Vorster is no liberal. He has been known to order police to investigate people who ask him embarrassing questions at public meetings. He supports apartheid out of deep Afrikaner conviction, even though he has eased some of its more humiliating aspects. But he has also rammed ahead with the Bantustan program of geographical separation by which South Africa will be broken up into racial enclaves. Blacks will be pushed into ten cramped tribal areas, which may eventually become sovereign states; whites will retain control of the richer farm lands, mining lands and urban areas, in which South African blacks will be classed as foreigners.

Yet Vorster has turned white South Africans to the realities of their survival on a black continent, in a way no previous Prime Minister has ever done. “We are of Africa and our destiny is in Africa, nowhere else,” Vorster declared in an epochal “crossroads” speech two years ago, announcing Pretoria’s readiness for political accommodation and economic cooperation with Africa’s black nations. Vorster’s speech moved Zambian President Kenneth Kaunda, a black, to exclaim: “This is the voice of reason for which the world has been waiting.”

Implementing his policy of detente with Black Africa, Vorster flew secretly to the Ivory Coast in 1974 to meet with President Felix Houphouet-Boigny and Senegal’s visiting President, Leopold Senghor. Later he made a covert plane trip to Liberia for talks with President William Tolbert. Last year he met publicly with Zambia’s President Kaunda at Victoria Falls on the Rhodesia-Zambia border in what proved to be an unsuccessful effort to achieve a Rhodesian settlement.

South Africa also stepped up economic help to the black regimes. Badly needed mining spares were flown to Zambia. Hotel and low-cost housing projects were started for the Central African Republic and a new national capital built for Malawi, the only black African nation that has diplomatic relations with South Africa.
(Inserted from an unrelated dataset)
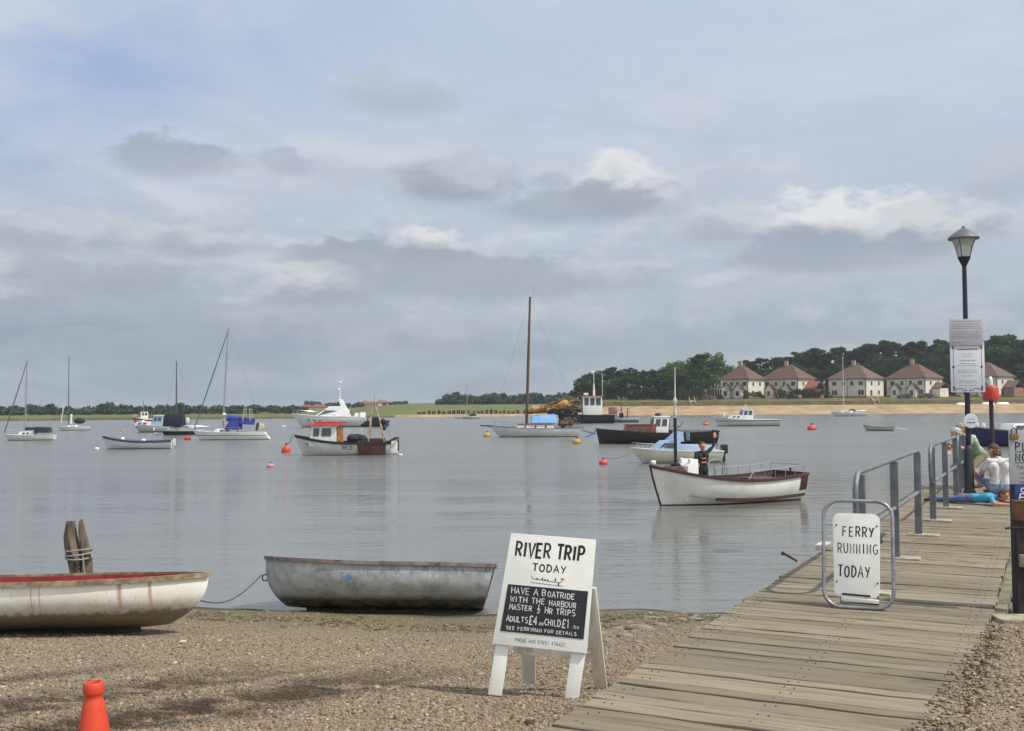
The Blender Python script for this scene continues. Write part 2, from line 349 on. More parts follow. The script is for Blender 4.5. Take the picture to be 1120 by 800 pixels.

As black nationalist pressure on neighboring Rhodesia mounted, Vorster began tightening the screws on the government of Prime Minister Ian Smith, now almost totally dependent on South Africa for military help and an outlet to the sea. Last year Vorster withdrew a paramilitary South African police force from Rhodesia. Vorster left South African helicopters behind in Rhodesia and continued to provide arms and ammunition, but he made sure Smith realized that the supply could stop suddenly unless he negotiated seriously with moderate black politicians.

“Vorster is undoubtedly the most skillful politician the National Party has ever produced,” a leading British official remarked last week. “But he travels in an ox wagon always one length behind the train of history.” Yet with the South African white electorate, Afrikaans-and English-speaking alike, no faster pace is possible. For even the modest efforts Vorster has made at easing his country’s racial tensions, the ver-krample (narrow-minded) rightists in his ruling National Party have denounced him as “weak, vacillating, opportunistic.” Now Vorster seems even more politically damaged, and his grand design for dialogue and detente with Black Africa seems in jeopardy.